EXERCISE GOAL -
Find every line in the records below that holds the word "follow", and copy each one.

SUPPLIED ENTRIES -

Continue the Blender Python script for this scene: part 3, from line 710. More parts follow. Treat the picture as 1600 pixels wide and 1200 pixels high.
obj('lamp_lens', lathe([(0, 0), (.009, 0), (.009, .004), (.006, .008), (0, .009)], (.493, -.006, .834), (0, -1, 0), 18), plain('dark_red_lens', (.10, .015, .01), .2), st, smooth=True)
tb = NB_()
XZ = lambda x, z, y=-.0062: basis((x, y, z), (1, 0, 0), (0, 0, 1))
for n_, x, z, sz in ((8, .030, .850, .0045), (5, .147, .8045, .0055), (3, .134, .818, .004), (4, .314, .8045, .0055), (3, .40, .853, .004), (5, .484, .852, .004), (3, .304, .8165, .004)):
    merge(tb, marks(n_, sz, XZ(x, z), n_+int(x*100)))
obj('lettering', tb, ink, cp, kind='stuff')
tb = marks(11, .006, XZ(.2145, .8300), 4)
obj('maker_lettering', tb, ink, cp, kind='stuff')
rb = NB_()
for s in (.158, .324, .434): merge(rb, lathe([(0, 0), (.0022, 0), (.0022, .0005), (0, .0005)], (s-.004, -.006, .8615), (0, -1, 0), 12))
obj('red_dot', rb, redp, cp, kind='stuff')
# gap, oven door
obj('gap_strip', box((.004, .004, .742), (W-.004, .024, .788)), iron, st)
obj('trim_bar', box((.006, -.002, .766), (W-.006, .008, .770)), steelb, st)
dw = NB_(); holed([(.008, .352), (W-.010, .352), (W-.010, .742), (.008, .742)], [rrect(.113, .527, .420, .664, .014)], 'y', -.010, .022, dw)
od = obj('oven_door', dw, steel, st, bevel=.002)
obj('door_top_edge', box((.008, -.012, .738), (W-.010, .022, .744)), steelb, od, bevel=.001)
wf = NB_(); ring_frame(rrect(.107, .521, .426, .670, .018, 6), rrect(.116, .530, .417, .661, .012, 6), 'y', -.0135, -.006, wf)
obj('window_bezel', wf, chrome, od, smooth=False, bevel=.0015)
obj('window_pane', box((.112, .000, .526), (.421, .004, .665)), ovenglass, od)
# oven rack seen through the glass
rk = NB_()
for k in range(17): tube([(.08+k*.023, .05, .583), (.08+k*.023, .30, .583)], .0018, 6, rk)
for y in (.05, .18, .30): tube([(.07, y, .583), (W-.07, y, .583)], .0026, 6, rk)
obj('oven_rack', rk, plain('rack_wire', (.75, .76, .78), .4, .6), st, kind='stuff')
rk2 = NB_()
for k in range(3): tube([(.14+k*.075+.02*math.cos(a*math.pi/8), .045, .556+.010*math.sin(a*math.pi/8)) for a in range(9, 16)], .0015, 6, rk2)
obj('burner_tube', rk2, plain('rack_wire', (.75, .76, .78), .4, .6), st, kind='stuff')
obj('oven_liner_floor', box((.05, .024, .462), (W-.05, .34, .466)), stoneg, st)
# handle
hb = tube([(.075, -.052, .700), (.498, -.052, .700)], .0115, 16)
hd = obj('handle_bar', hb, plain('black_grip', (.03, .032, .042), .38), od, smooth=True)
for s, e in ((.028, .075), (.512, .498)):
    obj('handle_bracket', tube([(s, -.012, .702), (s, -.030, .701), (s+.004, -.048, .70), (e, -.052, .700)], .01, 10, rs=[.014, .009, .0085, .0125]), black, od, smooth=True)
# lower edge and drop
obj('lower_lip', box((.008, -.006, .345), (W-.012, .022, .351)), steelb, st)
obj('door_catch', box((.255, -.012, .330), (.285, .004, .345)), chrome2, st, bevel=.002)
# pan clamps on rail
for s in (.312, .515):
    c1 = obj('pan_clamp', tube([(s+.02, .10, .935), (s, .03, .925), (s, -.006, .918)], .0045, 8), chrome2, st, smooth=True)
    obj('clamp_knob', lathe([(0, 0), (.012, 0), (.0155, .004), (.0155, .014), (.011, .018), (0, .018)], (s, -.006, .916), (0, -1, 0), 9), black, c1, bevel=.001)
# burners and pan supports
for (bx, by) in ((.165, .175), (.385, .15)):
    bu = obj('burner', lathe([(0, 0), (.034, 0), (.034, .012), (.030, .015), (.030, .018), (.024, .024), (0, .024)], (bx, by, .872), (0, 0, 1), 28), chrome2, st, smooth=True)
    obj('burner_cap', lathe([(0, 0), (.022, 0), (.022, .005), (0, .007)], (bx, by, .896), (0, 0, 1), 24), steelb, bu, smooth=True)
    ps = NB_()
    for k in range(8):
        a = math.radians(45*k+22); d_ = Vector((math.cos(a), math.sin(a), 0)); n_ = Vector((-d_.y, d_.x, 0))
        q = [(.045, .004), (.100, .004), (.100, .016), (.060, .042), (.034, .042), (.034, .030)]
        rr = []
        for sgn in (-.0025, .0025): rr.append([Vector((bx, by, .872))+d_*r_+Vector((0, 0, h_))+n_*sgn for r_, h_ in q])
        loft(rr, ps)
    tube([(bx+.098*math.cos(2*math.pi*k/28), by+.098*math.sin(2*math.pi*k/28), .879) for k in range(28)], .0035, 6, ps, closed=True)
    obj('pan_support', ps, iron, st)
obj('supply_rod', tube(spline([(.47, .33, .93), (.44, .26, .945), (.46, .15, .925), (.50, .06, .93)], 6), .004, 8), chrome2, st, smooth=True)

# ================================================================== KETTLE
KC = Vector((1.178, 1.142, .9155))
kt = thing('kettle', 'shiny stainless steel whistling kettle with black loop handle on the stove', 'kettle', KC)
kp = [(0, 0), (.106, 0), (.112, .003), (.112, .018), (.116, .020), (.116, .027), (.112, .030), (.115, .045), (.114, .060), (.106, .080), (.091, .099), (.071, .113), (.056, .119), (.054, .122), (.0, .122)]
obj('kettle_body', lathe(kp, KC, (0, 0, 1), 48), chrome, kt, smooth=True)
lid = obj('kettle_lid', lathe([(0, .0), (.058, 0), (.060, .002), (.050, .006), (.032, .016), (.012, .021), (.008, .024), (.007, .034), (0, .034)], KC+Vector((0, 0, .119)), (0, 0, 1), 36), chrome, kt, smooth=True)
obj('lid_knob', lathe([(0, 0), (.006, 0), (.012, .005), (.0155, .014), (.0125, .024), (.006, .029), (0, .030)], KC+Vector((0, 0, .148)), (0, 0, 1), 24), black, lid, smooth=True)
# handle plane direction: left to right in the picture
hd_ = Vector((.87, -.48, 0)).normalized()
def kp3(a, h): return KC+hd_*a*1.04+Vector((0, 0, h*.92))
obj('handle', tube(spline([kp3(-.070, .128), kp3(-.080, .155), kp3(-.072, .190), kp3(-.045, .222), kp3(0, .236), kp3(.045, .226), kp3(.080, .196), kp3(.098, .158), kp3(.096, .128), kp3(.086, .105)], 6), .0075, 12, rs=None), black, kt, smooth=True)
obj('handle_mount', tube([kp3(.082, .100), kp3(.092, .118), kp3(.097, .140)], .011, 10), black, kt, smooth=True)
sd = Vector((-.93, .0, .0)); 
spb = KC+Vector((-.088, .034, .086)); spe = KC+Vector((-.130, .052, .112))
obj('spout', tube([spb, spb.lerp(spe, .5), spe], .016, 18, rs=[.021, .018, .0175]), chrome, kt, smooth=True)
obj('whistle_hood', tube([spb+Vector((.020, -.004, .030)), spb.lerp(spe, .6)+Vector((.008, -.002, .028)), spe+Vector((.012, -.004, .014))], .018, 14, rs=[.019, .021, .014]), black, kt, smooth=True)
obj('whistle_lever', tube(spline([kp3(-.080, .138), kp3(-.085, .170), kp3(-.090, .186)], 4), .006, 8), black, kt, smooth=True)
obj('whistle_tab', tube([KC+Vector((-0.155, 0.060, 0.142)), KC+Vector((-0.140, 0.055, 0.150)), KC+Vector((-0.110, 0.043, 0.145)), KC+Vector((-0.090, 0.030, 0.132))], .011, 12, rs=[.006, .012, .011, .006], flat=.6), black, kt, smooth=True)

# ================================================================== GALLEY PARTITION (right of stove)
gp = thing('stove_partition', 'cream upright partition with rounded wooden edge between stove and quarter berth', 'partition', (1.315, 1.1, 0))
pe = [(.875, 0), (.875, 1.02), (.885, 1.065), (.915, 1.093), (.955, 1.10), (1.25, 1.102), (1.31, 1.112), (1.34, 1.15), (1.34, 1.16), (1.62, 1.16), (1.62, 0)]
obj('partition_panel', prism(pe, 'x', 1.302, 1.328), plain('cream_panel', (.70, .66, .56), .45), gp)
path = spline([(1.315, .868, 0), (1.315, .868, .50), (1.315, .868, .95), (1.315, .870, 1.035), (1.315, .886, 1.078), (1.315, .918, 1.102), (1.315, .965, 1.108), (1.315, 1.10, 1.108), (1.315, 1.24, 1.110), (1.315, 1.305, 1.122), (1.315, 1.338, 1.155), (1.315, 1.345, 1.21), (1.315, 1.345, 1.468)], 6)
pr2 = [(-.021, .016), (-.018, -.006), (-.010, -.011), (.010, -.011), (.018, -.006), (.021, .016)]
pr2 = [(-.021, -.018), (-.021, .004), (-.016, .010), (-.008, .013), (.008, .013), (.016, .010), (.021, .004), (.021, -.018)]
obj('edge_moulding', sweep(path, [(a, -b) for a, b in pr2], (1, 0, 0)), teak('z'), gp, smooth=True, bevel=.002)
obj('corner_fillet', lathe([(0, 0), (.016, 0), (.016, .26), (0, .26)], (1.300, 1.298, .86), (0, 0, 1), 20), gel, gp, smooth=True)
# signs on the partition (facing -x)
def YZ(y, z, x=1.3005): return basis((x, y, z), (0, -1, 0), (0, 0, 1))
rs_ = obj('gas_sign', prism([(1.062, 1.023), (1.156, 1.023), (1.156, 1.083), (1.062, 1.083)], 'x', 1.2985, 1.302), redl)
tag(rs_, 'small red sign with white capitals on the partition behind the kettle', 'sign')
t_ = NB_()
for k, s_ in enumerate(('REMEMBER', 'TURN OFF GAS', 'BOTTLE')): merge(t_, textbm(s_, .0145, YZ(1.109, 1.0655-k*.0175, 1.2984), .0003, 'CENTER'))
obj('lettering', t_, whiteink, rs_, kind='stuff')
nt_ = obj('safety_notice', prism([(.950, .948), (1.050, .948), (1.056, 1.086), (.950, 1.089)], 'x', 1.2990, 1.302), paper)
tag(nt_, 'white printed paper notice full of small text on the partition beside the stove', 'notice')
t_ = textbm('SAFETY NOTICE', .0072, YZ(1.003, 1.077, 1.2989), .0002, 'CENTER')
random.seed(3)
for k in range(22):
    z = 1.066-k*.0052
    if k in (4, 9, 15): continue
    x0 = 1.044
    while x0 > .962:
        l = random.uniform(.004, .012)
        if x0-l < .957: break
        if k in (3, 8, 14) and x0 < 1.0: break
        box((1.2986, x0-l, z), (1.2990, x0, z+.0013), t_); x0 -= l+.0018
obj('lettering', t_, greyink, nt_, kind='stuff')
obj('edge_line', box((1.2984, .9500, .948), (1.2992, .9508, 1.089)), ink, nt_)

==

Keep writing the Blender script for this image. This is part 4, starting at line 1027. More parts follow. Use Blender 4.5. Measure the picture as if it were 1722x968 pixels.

FULL RESPONSE -
Continue the Blender Python script for this scene: part 3, from line 710. More parts follow. Treat the picture as 1600 pixels wide and 1200 pixels high.
Keep writing the Blender script for this image. This is part 4, starting at line 1027. More parts follow. Use Blender 4.5. Measure the picture as if it were 1722x968 pixels.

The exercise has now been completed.